* Provided material:
----------
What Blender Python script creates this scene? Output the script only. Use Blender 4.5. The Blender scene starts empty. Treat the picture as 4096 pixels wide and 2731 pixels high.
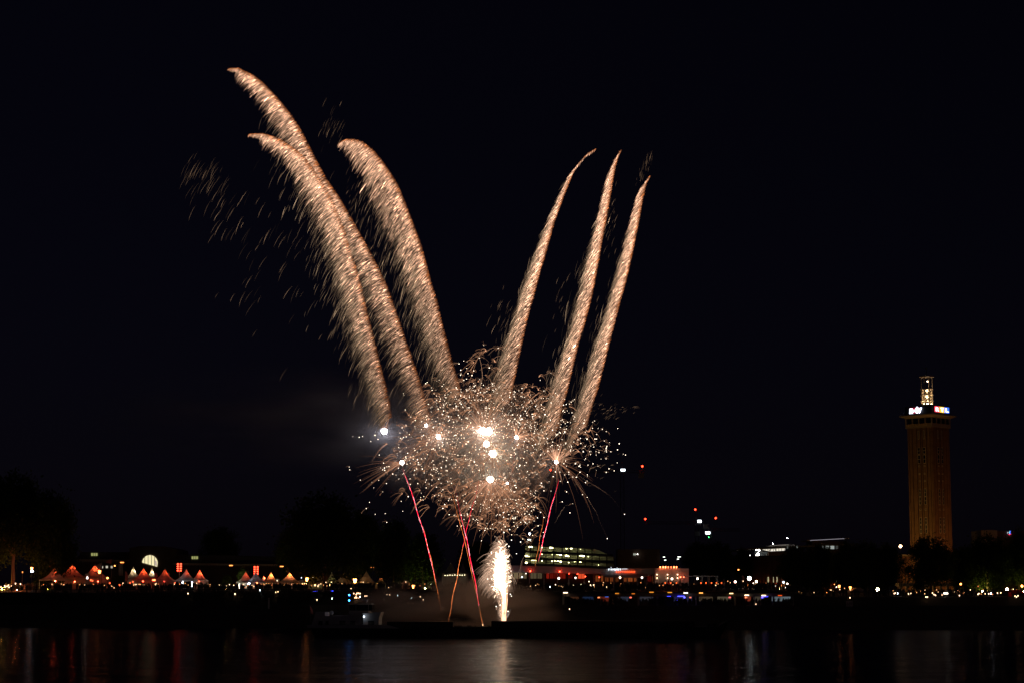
import bpy, bmesh, math, random
import numpy as np
from mathutils import Vector, Matrix

random.seed(7)
RNG = np.random.default_rng(11)
scene = bpy.context.scene
COL = scene.collection

# ------------------------------------------------------------------ camera
FPX, CX, CY, HORIZON = 8000.0, 2048.0, 1365.5, 2410.0
TH = math.atan((HORIZON - CY) / FPX)
CAMZ = 6.0
cam_d = bpy.data.cameras.new("camera")
cam_d.sensor_width = 36.0
cam_d.lens = 36.0 * FPX / 4096.0
cam_d.clip_end = 6000
cam_d.clip_start = 0.5
cam = bpy.data.objects.new("camera", cam_d)
cam.location = (0, 0, CAMZ)
cam.rotation_euler = (math.pi / 2 + TH, 0, 0)
COL.objects.link(cam)
scene.camera = cam

# ------------------------------------------------------------------ world, moonless night sky
world = bpy.data.worlds.new("World")
scene.world = world
world.use_nodes = True
wn = world.node_tree
wbg = wn.nodes["Background"]
sky = wn.nodes.new("ShaderNodeTexSky")
sky.sky_type = 'NISHITA'
sky.sun_disc = False
sky.sun_elevation = math.radians(4)
sky.sun_rotation = math.radians(140)
hsv = wn.nodes.new("ShaderNodeHueSaturation")
hsv.inputs["Saturation"].default_value = 0.45
tint = wn.nodes.new("ShaderNodeMix")
tint.data_type = 'RGBA'
tint.blend_type = 'MULTIPLY'
tint.inputs[0].default_value = 1.0
tint.inputs[7].default_value = (0.55, 0.46, 1.25, 1)
wn.links.new(sky.outputs[0], hsv.inputs["Color"])
wn.links.new(hsv.outputs[0], tint.inputs[6])
wn.links.new(tint.outputs[2], wbg.inputs["Color"])
wbg.inputs["Strength"].default_value = 0.0011

scene.view_settings.view_transform = 'Standard'
scene.view_settings.look = 'None'
scene.view_settings.exposure = 0.0
scene.view_settings.gamma = 1.0
scene.view_settings.use_curve_mapping = False
scene.render.engine = 'CYCLES'
cy = scene.cycles
cy.use_denoising = True
cy.denoising_input_passes = 'RGB_ALBEDO_NORMAL'
cy.max_bounces = 6
cy.diffuse_bounces = 2
cy.glossy_bounces = 2
cy.transmission_bounces = 4
cy.volume_bounces = 0
cy.sample_clamp_indirect = 4.0
cy.volume_step_rate = 2.0
cy.volume_max_steps = 128

# ------------------------------------------------------------------ helpers
def at(px, py, D):
    a, b = (px - CX) / FPX, -(py - CY) / FPX
    y = math.cos(TH) - b * math.sin(TH)
    z = math.sin(TH) + b * math.cos(TH)
    s = D / y
    return Vector((a * s, D, CAMZ + z * s))

def at_np(px, py, D):
    a, b = (px - CX) / FPX, -(py - CY) / FPX
    y = math.cos(TH) - b * math.sin(TH)
    z = math.sin(TH) + b * math.cos(TH)
    s = D / y
    return np.stack([a * s, D + 0 * s, CAMZ + z * s], -1)

def mpp(D):
    return D / FPX * 1.0

def yshore(x):
    return 468.0 - 0.2 * x

PS = [-6, 0, 10, 25, 30, 34.2, 34.5, 60, 80]
PZ = ([-2, 0, 1.6, 5.4, 5.5, 7.7, 8.7, 9.8, 9.8],          # stepped bank on the left
      [-2, 0, 1.6, 5.4, 5.4, 5.4, 8.7, 9.8, 9.8],          # arcade quay
      [-2, 0, 1.6, 5.4, 5.4, 5.4, 7.4, 8.3, 9.0])          # lower promenade on the right
def gz(x, y):
    s = y - yshore(x)
    zs = [float(np.interp(s, PS, z)) for z in PZ]
    w1 = min(1, max(0, (x - 14) / 5)); w2 = min(1, max(0, (x - 67) / 6))
    return (zs[0] * (1 - w1) + zs[1] * w1) * (1 - w2) + zs[2] * w2

def ypx(px, s):
    a = (px - CX) / FPX / 1.0083
    return (468.0 + s) / (1 + 0.2 * a)

def tag(o, label=None, cat=None, group=None, kind=None):
    if label: o["label"] = label
    if cat: o["category"] = cat
    if group: o["group"] = group
    if kind: o["kind"] = kind
    return o

def thing(name, label, cat, loc=(0, 0, 0), group=None, rz=0.0):
    o = bpy.data.objects.new(name, None)
    o.empty_display_size = 0.5
    COL.objects.link(o)
    o.location = loc
    o.rotation_euler = (0, 0, rz)
    return tag(o, label, cat, group)

# materials
MATS = {}
def mat(name, color, rough=0.7, metal=0.0, var=0.25, scale=1.5, emis=None, strength=0.0, sampling='AUTO', bump=0.0):
    if name in MATS: return MATS[name]
    m = bpy.data.materials.new(name)
    m.use_nodes = True
    n, l = m.node_tree.nodes, m.node_tree.links
    b = n["Principled BSDF"]
    b.inputs["Roughness"].default_value = rough
    b.inputs["Metallic"].default_value = metal
    if emis is not None:
        b.inputs["Base Color"].default_value = (*color, 1)
        b.inputs["Emission Color"].default_value = (*emis, 1)
        b.inputs["Emission Strength"].default_value = strength
        m.cycles.emission_sampling = sampling
    else:
        tc = n.new("ShaderNodeTexCoord")
        nz = n.new("ShaderNodeTexNoise")
        nz.inputs["Scale"].default_value = scale
        nz.inputs["Detail"].default_value = 5
        l.new(tc.outputs["Object"], nz.inputs["Vector"])
        mx = n.new("ShaderNodeMix"); mx.data_type = 'RGBA'
        l.new(nz.outputs["Fac"], mx.inputs[0])
        mx.inputs[6].default_value = (*[c * (1 - var) for c in color], 1)
        mx.inputs[7].default_value = (*[min(1, c * (1 + var)) for c in color], 1)
        l.new(mx.outputs[2], b.inputs["Base Color"])
        if bump:
            bp = n.new("ShaderNodeBump"); bp.inputs["Strength"].default_value = bump
            l.new(nz.outputs["Fac"], bp.inputs["Height"]); l.new(bp.outputs[0], b.inputs["Normal"])
    MATS[name] = m
    return m

def lamp_mat(name, color, strength, sampling='FRONT'):
    return mat(name, (0.05, 0.05, 0.05), emis=color, strength=strength, sampling=sampling)

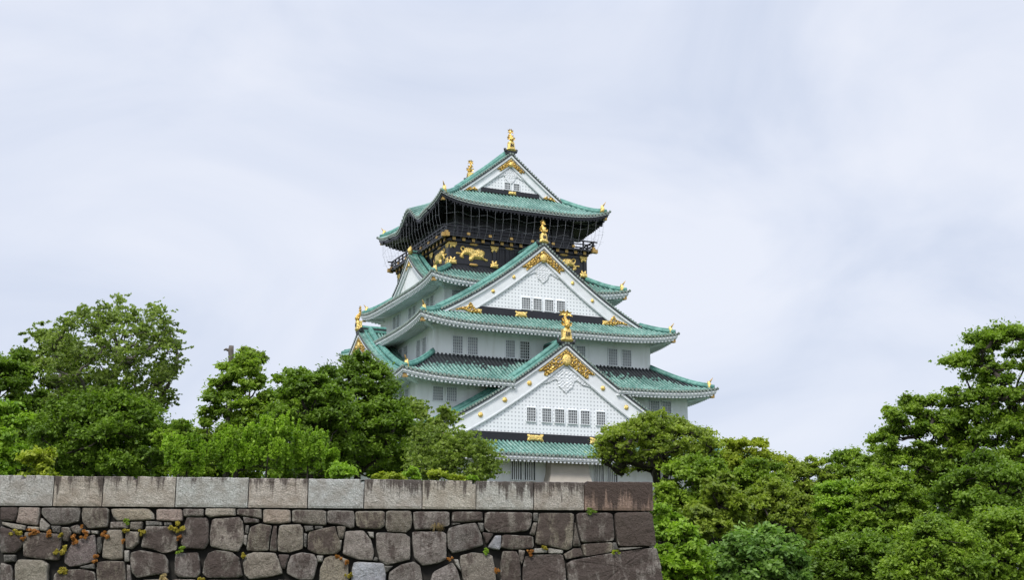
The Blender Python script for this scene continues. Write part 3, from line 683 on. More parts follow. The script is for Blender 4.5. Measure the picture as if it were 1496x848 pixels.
----------
* Exercise description: None of the pictures should appear; repeat the records exactly otherwise.

* Complete answer:
What Blender Python script creates this scene? Output the script only. Use Blender 4.5. The Blender scene starts empty. Treat the picture as 4096 pixels wide and 2731 pixels high.
import bpy, bmesh, math, random
import numpy as np
from mathutils import Vector, Matrix

random.seed(7)
RNG = np.random.default_rng(11)
scene = bpy.context.scene
COL = scene.collection

# ------------------------------------------------------------------ camera
FPX, CX, CY, HORIZON = 8000.0, 2048.0, 1365.5, 2410.0
TH = math.atan((HORIZON - CY) / FPX)
CAMZ = 6.0
cam_d = bpy.data.cameras.new("camera")
cam_d.sensor_width = 36.0
cam_d.lens = 36.0 * FPX / 4096.0
cam_d.clip_end = 6000
cam_d.clip_start = 0.5
cam = bpy.data.objects.new("camera", cam_d)
cam.location = (0, 0, CAMZ)
cam.rotation_euler = (math.pi / 2 + TH, 0, 0)
COL.objects.link(cam)
scene.camera = cam

# ------------------------------------------------------------------ world, moonless night sky
world = bpy.data.worlds.new("World")
scene.world = world
world.use_nodes = True
wn = world.node_tree
wbg = wn.nodes["Background"]
sky = wn.nodes.new("ShaderNodeTexSky")
sky.sky_type = 'NISHITA'
sky.sun_disc = False
sky.sun_elevation = math.radians(4)
sky.sun_rotation = math.radians(140)
hsv = wn.nodes.new("ShaderNodeHueSaturation")
hsv.inputs["Saturation"].default_value = 0.45
tint = wn.nodes.new("ShaderNodeMix")
tint.data_type = 'RGBA'
tint.blend_type = 'MULTIPLY'
tint.inputs[0].default_value = 1.0
tint.inputs[7].default_value = (0.55, 0.46, 1.25, 1)
wn.links.new(sky.outputs[0], hsv.inputs["Color"])
wn.links.new(hsv.outputs[0], tint.inputs[6])
wn.links.new(tint.outputs[2], wbg.inputs["Color"])
wbg.inputs["Strength"].default_value = 0.0011

scene.view_settings.view_transform = 'Standard'
scene.view_settings.look = 'None'
scene.view_settings.exposure = 0.0
scene.view_settings.gamma = 1.0
scene.view_settings.use_curve_mapping = False
scene.render.engine = 'CYCLES'
cy = scene.cycles
cy.use_denoising = True
cy.denoising_input_passes = 'RGB_ALBEDO_NORMAL'
cy.max_bounces = 6
cy.diffuse_bounces = 2
cy.glossy_bounces = 2
cy.transmission_bounces = 4
cy.volume_bounces = 0
cy.sample_clamp_indirect = 4.0
cy.volume_step_rate = 2.0
cy.volume_max_steps = 128

# ------------------------------------------------------------------ helpers
def at(px, py, D):
    a, b = (px - CX) / FPX, -(py - CY) / FPX
    y = math.cos(TH) - b * math.sin(TH)
    z = math.sin(TH) + b * math.cos(TH)
    s = D / y
    return Vector((a * s, D, CAMZ + z * s))

def at_np(px, py, D):
    a, b = (px - CX) / FPX, -(py - CY) / FPX
    y = math.cos(TH) - b * math.sin(TH)
    z = math.sin(TH) + b * math.cos(TH)
    s = D / y
    return np.stack([a * s, D + 0 * s, CAMZ + z * s], -1)

def mpp(D):
    return D / FPX * 1.0

def yshore(x):
    return 468.0 - 0.2 * x

PS = [-6, 0, 10, 25, 30, 34.2, 34.5, 60, 80]
PZ = ([-2, 0, 1.6, 5.4, 5.5, 7.7, 8.7, 9.8, 9.8],          # stepped bank on the left
      [-2, 0, 1.6, 5.4, 5.4, 5.4, 8.7, 9.8, 9.8],          # arcade quay
      [-2, 0, 1.6, 5.4, 5.4, 5.4, 7.4, 8.3, 9.0])          # lower promenade on the right
def gz(x, y):
    s = y - yshore(x)
    zs = [float(np.interp(s, PS, z)) for z in PZ]
    w1 = min(1, max(0, (x - 14) / 5)); w2 = min(1, max(0, (x - 67) / 6))
    return (zs[0] * (1 - w1) + zs[1] * w1) * (1 - w2) + zs[2] * w2

def ypx(px, s):
    a = (px - CX) / FPX / 1.0083
    return (468.0 + s) / (1 + 0.2 * a)

def tag(o, label=None, cat=None, group=None, kind=None):
    if label: o["label"] = label
    if cat: o["category"] = cat
    if group: o["group"] = group
    if kind: o["kind"] = kind
    return o

def thing(name, label, cat, loc=(0, 0, 0), group=None, rz=0.0):
    o = bpy.data.objects.new(name, None)
    o.empty_display_size = 0.5
    COL.objects.link(o)
    o.location = loc
    o.rotation_euler = (0, 0, rz)
    return tag(o, label, cat, group)

# materials
MATS = {}
def mat(name, color, rough=0.7, metal=0.0, var=0.25, scale=1.5, emis=None, strength=0.0, sampling='AUTO', bump=0.0):
    if name in MATS: return MATS[name]
    m = bpy.data.materials.new(name)
    m.use_nodes = True
    n, l = m.node_tree.nodes, m.node_tree.links
    b = n["Principled BSDF"]
    b.inputs["Roughness"].default_value = rough
    b.inputs["Metallic"].default_value = metal
    if emis is not None:
        b.inputs["Base Color"].default_value = (*color, 1)
        b.inputs["Emission Color"].default_value = (*emis, 1)
        b.inputs["Emission Strength"].default_value = strength
        m.cycles.emission_sampling = sampling
    else:
        tc = n.new("ShaderNodeTexCoord")
        nz = n.new("ShaderNodeTexNoise")
        nz.inputs["Scale"].default_value = scale
        nz.inputs["Detail"].default_value = 5
        l.new(tc.outputs["Object"], nz.inputs["Vector"])
        mx = n.new("ShaderNodeMix"); mx.data_type = 'RGBA'
        l.new(nz.outputs["Fac"], mx.inputs[0])
        mx.inputs[6].default_value = (*[c * (1 - var) for c in color], 1)
        mx.inputs[7].default_value = (*[min(1, c * (1 + var)) for c in color], 1)
        l.new(mx.outputs[2], b.inputs["Base Color"])
        if bump:
            bp = n.new("ShaderNodeBump"); bp.inputs["Strength"].default_value = bump
            l.new(nz.outputs["Fac"], bp.inputs["Height"]); l.new(bp.outputs[0], b.inputs["Normal"])
    MATS[name] = m
    return m

def lamp_mat(name, color, strength, sampling='FRONT'):
    return mat(name, (0.05, 0.05, 0.05), emis=color, strength=strength, sampling=sampling)

The Blender Python script for this scene continues. Write part 3, from line 683 on. More parts follow. The script is for Blender 4.5. Measure the picture as if it were 1496x848 pixels.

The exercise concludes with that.